Mistaken For God

A wise man once said to me, after I’d shared some ongoing agony about my romantic relationship, that, “…hmm, it’s possible you’ve mistaken your girlfriend for God”.

This stopped me in my tracks. I’ve often returned to the mystery of that utterance, with much heart-scratching and head-searching, over the years since it was made.
What can my friend have meant?

I came to think of his insight as being of a piece with the mystical teaching that only complete detachment from creatures – all created things – can bring about union with the divine.

And by ‘union with the divine’ we mean what, precisely? Well, I have partly understood it as ending the repeated cycle of longing, disappointment and dissatisfaction which seems to be the default setting for humankind. Perhaps reaching the place that St Augustine points towards: “Our hearts are restless until they find their rest in you”. And that Julian of Norwich knew about: “God, of Thy goodness, give me Thyself; for Thou art enough to me… And if I ask anything that is less, ever shall I be in want, for only in Thee have I all.”

St John of the Cross has been there too:

From creatures now my soul is free,
Detached from all created things;
Now she at last has taken wings
And lives her life delectably.
To God, and God alone, she clings

Where does that leave all the lovely creatures that we are surrounded by? My girlfriend? The autumn leaves? Raindrops on roses? Whiskers on kittens? Bright copper kettles? And warm woollen mittens, if it comes to that… What else is there?

The great danger in this teaching of detachment (if misunderstood) is that we end up deciding that everything in the phenomenal field (all we see, think, touch, experience) is just so much bath-water to be thrown out. Which, I suppose, is why Advent and Christmas concentrate our attention so wonderfully on something minute, particular and holy. There is a baby. The one thing not to be thrown out. Perhaps we’d better start recognising that the bath-water is holy too…

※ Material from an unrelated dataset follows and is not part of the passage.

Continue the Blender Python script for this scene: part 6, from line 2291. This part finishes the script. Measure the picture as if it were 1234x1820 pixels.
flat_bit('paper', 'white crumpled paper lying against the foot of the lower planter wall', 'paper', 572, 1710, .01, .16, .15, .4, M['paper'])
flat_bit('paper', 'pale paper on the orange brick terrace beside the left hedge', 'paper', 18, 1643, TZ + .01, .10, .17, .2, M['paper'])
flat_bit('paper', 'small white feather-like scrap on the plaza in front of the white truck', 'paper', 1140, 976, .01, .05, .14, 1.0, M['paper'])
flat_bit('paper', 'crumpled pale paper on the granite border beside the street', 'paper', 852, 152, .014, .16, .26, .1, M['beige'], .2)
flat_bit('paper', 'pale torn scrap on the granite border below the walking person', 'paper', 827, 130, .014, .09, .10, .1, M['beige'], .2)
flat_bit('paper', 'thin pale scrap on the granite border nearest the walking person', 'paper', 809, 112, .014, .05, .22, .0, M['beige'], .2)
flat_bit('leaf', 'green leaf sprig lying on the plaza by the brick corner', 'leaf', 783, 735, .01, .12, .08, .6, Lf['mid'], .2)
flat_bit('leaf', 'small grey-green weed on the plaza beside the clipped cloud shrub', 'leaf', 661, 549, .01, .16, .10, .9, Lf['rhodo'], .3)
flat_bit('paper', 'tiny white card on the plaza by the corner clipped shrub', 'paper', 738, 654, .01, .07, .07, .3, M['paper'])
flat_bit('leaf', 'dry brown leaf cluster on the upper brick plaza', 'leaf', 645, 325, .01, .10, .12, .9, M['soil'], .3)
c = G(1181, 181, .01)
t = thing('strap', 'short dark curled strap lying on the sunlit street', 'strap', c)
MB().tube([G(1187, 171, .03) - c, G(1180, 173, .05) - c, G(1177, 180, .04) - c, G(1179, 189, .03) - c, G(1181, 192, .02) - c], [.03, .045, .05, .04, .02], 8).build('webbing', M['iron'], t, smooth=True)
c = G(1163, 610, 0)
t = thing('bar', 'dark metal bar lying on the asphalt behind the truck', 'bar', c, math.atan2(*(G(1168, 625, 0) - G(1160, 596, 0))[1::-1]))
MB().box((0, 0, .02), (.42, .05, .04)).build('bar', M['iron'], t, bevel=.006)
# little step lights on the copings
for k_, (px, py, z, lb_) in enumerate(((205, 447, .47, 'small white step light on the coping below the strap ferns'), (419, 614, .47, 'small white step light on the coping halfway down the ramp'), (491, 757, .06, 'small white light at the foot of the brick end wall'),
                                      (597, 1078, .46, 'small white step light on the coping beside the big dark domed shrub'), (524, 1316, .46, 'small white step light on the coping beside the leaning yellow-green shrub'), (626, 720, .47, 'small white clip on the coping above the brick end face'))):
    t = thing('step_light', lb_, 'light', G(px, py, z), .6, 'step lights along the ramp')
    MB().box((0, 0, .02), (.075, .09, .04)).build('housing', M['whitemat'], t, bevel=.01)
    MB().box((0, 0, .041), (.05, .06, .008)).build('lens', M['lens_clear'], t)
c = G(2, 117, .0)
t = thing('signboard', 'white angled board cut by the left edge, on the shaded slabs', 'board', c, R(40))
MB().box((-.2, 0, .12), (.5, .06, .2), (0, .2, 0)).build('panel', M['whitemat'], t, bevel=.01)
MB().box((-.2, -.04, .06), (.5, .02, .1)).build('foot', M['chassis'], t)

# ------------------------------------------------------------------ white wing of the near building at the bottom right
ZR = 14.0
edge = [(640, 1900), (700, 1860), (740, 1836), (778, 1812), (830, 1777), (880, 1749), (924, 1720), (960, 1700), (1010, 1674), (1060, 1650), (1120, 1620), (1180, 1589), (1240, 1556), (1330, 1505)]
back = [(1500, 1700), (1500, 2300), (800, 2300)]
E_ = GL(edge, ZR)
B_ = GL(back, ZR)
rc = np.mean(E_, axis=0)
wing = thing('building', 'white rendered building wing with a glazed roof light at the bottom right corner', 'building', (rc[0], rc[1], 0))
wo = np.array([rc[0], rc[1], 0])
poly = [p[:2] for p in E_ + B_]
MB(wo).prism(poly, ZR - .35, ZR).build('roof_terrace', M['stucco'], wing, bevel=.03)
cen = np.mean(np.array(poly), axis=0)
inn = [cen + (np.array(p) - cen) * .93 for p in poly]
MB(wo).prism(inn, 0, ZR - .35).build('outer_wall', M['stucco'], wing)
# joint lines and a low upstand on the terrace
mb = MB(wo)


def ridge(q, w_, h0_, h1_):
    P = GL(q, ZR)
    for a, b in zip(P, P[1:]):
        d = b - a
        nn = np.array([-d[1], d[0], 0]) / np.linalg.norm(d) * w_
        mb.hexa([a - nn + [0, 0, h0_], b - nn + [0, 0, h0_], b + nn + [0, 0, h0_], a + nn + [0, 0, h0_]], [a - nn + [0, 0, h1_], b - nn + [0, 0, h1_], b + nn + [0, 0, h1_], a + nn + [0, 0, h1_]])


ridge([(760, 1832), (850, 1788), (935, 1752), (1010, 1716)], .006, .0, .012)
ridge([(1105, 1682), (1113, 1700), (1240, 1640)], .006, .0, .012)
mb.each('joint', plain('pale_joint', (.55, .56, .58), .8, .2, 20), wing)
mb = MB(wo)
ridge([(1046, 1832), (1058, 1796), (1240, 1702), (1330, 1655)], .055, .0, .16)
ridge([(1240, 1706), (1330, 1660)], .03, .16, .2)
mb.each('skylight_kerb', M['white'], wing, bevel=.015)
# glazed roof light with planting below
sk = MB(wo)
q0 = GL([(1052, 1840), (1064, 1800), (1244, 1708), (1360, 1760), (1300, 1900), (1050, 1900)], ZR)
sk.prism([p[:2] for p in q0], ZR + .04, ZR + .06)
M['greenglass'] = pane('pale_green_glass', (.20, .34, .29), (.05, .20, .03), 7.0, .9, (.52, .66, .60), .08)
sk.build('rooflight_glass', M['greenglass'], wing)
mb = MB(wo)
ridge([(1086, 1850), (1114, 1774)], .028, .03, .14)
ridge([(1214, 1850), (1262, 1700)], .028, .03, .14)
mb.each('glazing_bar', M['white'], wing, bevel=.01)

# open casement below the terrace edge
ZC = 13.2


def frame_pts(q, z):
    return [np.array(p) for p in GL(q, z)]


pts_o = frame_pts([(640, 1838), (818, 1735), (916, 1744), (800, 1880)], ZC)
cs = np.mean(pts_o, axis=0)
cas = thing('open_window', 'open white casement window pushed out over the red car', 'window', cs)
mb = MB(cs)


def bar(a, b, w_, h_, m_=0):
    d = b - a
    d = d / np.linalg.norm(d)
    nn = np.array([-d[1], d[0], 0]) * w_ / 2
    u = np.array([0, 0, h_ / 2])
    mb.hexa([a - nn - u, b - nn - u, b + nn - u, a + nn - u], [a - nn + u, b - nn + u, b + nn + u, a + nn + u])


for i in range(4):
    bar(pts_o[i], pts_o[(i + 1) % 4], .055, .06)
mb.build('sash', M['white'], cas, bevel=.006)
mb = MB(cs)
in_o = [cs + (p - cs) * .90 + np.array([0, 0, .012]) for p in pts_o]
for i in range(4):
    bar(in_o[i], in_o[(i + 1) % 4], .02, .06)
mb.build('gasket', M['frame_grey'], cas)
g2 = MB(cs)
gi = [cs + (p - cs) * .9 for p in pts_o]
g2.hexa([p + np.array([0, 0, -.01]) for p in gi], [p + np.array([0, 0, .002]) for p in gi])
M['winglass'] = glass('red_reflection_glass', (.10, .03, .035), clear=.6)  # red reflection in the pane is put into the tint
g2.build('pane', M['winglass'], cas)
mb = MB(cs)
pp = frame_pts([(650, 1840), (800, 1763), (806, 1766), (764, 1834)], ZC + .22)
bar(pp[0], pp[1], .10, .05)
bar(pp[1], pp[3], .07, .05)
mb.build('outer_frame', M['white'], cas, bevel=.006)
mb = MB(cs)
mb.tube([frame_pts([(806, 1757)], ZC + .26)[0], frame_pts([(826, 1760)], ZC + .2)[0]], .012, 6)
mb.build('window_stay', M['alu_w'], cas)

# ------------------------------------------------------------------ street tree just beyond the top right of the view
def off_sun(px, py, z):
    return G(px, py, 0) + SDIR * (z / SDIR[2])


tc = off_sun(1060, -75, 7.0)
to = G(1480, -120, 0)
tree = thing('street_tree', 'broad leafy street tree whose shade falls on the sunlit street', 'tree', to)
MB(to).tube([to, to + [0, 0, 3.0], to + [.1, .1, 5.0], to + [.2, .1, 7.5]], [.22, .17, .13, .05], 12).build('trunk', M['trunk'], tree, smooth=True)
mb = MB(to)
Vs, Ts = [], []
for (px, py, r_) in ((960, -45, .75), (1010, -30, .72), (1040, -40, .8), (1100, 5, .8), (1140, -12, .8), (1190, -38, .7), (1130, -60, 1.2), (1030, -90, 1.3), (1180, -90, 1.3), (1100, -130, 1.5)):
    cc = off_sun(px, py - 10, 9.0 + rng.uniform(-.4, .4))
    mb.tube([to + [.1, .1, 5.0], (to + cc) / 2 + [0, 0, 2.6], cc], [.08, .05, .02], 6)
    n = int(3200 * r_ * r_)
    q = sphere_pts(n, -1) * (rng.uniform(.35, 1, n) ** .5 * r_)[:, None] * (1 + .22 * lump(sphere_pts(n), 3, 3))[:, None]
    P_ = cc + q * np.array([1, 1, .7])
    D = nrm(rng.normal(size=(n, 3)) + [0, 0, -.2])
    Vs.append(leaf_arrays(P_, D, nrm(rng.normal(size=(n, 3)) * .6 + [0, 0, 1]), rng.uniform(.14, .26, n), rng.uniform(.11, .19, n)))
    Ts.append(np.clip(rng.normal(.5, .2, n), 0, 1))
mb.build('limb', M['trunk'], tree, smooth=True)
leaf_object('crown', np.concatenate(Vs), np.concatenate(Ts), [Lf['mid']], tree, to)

“For everything that lives is holy, life delights in life” – thus William Blake.  Is he having a go at St John of the Cross, Dame Julian and St Augustine? – so worries the dualistic mind. And the fretting continues: “How can it be that my girlfriend (raindrops, whiskers, kettles etc) is in some way God and then again, at the same time, in a very definite way, isn’t?”

In perplexity, the stubbornly dualistic mind could do much worse than listen to His Holiness, Pope Benedict XVI:

According to John of the Cross, all that exists, created by God, is good. Through creatures we may arrive at the discovery of the One who has left within them a trace of himself. Faith, in any case, is the one source given to the human being to know God as he is in himself, as the Triune God. All that God wished to communicate to man, he said in Jesus Christ, his Word made flesh. Jesus Christ is the only and definitive way to the Father (cf. Jn 14:6). Any created thing is nothing in comparison to God and is worth nothing outside him, consequently, to attain to the perfect love of God, every other love must be conformed in Christ to the divine love.
(General Audience, 16th February 2011)

I’ve underlined the passages that seem to leap out, urgently demanding the engagement of my heart, the attention of my being, if I am to understand aright what ‘creatures’ are.

My attention was urgently demanded in just the same way by a fellow meditator’s blog in these web pages not so long ago. Stefan Reynolds, in his excellent piece on Marriage and Monastic Oblation, makes this world-transforming declaration: “My wife is Christ to me”. This startling assertion solves the problem that was giving a headache to our old friend/enemy the dualistic mind. And my mind won’t get the solution by ‘working out’ what this means, but by gazing at that ‘impossible’ truth in the way that we are invited to gaze at the ‘impossible’ cross, and so change my mind.

A changed mind (‘transformed’, rather than one that jumps back and forth between conflicting positions) would see that we can mistake any things for God (girls in white dresses, snowflakes, silver-white winters,) if we look at them with anything other than God’s eyes. But if we are able to love our favourite things well (restore them to themselves, not turn them into brown paper packages tied up with string for our own use) then we are taking them for God, un-thinging them.

If we have ever had a taste, no matter how fleeting, of that changed mind – of Love (and we all have because Love is the cause of our existence and continuance), then we will surely know somewhere, crucially, that this mind – despite all appearances and most of the evidence – is the real default setting for humankind.